§ **Your instructions**
Reproduce all of the material exactly as shown.

§ **Dataset excerpt**
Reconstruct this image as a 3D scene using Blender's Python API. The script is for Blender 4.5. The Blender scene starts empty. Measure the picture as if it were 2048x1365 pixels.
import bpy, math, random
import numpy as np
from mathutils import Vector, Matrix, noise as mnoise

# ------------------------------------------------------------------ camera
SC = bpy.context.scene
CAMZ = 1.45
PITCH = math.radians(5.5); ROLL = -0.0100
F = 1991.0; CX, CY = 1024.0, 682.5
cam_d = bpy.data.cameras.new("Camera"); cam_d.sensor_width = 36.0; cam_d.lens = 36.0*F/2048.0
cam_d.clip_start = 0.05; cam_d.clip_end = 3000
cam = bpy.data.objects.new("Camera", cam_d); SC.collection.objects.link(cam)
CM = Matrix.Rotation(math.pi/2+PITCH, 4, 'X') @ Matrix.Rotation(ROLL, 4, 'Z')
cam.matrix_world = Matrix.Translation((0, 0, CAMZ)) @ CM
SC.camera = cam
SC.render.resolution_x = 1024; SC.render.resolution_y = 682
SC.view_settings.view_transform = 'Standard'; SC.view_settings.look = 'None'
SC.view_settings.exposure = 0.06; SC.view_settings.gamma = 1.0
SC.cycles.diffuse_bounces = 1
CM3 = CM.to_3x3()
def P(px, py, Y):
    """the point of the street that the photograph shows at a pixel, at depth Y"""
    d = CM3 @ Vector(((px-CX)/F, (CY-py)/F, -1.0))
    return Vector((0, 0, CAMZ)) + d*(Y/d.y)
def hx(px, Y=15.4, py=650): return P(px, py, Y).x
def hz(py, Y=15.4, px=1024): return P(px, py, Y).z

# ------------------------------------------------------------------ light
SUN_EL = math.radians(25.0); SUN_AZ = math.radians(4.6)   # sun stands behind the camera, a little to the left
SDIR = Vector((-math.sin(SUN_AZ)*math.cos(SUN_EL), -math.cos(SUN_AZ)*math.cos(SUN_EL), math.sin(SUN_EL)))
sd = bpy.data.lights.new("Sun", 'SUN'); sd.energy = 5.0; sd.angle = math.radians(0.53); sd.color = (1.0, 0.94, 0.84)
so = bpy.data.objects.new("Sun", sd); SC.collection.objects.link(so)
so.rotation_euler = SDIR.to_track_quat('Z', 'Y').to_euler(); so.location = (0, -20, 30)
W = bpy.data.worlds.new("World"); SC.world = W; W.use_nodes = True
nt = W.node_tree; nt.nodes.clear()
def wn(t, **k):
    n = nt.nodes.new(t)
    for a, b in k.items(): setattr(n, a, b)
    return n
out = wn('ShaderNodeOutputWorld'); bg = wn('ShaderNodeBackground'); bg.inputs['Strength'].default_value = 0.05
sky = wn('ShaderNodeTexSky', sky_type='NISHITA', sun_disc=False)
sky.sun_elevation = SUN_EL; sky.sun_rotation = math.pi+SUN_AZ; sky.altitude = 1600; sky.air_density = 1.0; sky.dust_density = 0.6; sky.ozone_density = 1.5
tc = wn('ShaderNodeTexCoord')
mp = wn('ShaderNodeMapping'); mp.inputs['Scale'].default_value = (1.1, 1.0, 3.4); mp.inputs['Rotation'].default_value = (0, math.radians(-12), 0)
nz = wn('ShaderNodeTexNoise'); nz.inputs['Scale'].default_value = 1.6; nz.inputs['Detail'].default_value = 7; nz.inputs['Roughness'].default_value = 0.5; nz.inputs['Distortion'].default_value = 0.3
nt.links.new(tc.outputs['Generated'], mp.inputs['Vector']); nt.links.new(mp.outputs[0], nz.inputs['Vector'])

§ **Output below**
Reconstruct this image as a 3D scene using Blender's Python API. The script is for Blender 4.5. The Blender scene starts empty. Measure the picture as if it were 2048x1365 pixels.
import bpy, math, random
import numpy as np
from mathutils import Vector, Matrix, noise as mnoise

# ------------------------------------------------------------------ camera
SC = bpy.context.scene
CAMZ = 1.45
PITCH = math.radians(5.5); ROLL = -0.0100
F = 1991.0; CX, CY = 1024.0, 682.5
cam_d = bpy.data.cameras.new("Camera"); cam_d.sensor_width = 36.0; cam_d.lens = 36.0*F/2048.0
cam_d.clip_start = 0.05; cam_d.clip_end = 3000
cam = bpy.data.objects.new("Camera", cam_d); SC.collection.objects.link(cam)
CM = Matrix.Rotation(math.pi/2+PITCH, 4, 'X') @ Matrix.Rotation(ROLL, 4, 'Z')
cam.matrix_world = Matrix.Translation((0, 0, CAMZ)) @ CM
SC.camera = cam
SC.render.resolution_x = 1024; SC.render.resolution_y = 682
SC.view_settings.view_transform = 'Standard'; SC.view_settings.look = 'None'
SC.view_settings.exposure = 0.06; SC.view_settings.gamma = 1.0
SC.cycles.diffuse_bounces = 1
CM3 = CM.to_3x3()
def P(px, py, Y):
    """the point of the street that the photograph shows at a pixel, at depth Y"""
    d = CM3 @ Vector(((px-CX)/F, (CY-py)/F, -1.0))
    return Vector((0, 0, CAMZ)) + d*(Y/d.y)
def hx(px, Y=15.4, py=650): return P(px, py, Y).x
def hz(py, Y=15.4, px=1024): return P(px, py, Y).z

# ------------------------------------------------------------------ light
SUN_EL = math.radians(25.0); SUN_AZ = math.radians(4.6)   # sun stands behind the camera, a little to the left
SDIR = Vector((-math.sin(SUN_AZ)*math.cos(SUN_EL), -math.cos(SUN_AZ)*math.cos(SUN_EL), math.sin(SUN_EL)))
sd = bpy.data.lights.new("Sun", 'SUN'); sd.energy = 5.0; sd.angle = math.radians(0.53); sd.color = (1.0, 0.94, 0.84)
so = bpy.data.objects.new("Sun", sd); SC.collection.objects.link(so)
so.rotation_euler = SDIR.to_track_quat('Z', 'Y').to_euler(); so.location = (0, -20, 30)
W = bpy.data.worlds.new("World"); SC.world = W; W.use_nodes = True
nt = W.node_tree; nt.nodes.clear()
def wn(t, **k):
    n = nt.nodes.new(t)
    for a, b in k.items(): setattr(n, a, b)
    return n
out = wn('ShaderNodeOutputWorld'); bg = wn('ShaderNodeBackground'); bg.inputs['Strength'].default_value = 0.05
sky = wn('ShaderNodeTexSky', sky_type='NISHITA', sun_disc=False)
sky.sun_elevation = SUN_EL; sky.sun_rotation = math.pi+SUN_AZ; sky.altitude = 1600; sky.air_density = 1.0; sky.dust_density = 0.6; sky.ozone_density = 1.5
tc = wn('ShaderNodeTexCoord')
mp = wn('ShaderNodeMapping'); mp.inputs['Scale'].default_value = (1.1, 1.0, 3.4); mp.inputs['Rotation'].default_value = (0, math.radians(-12), 0)
nz = wn('ShaderNodeTexNoise'); nz.inputs['Scale'].default_value = 1.6; nz.inputs['Detail'].default_value = 7; nz.inputs['Roughness'].default_value = 0.5; nz.inputs['Distortion'].default_value = 0.3
nt.links.new(tc.outputs['Generated'], mp.inputs['Vector']); nt.links.new(mp.outputs[0], nz.inputs['Vector'])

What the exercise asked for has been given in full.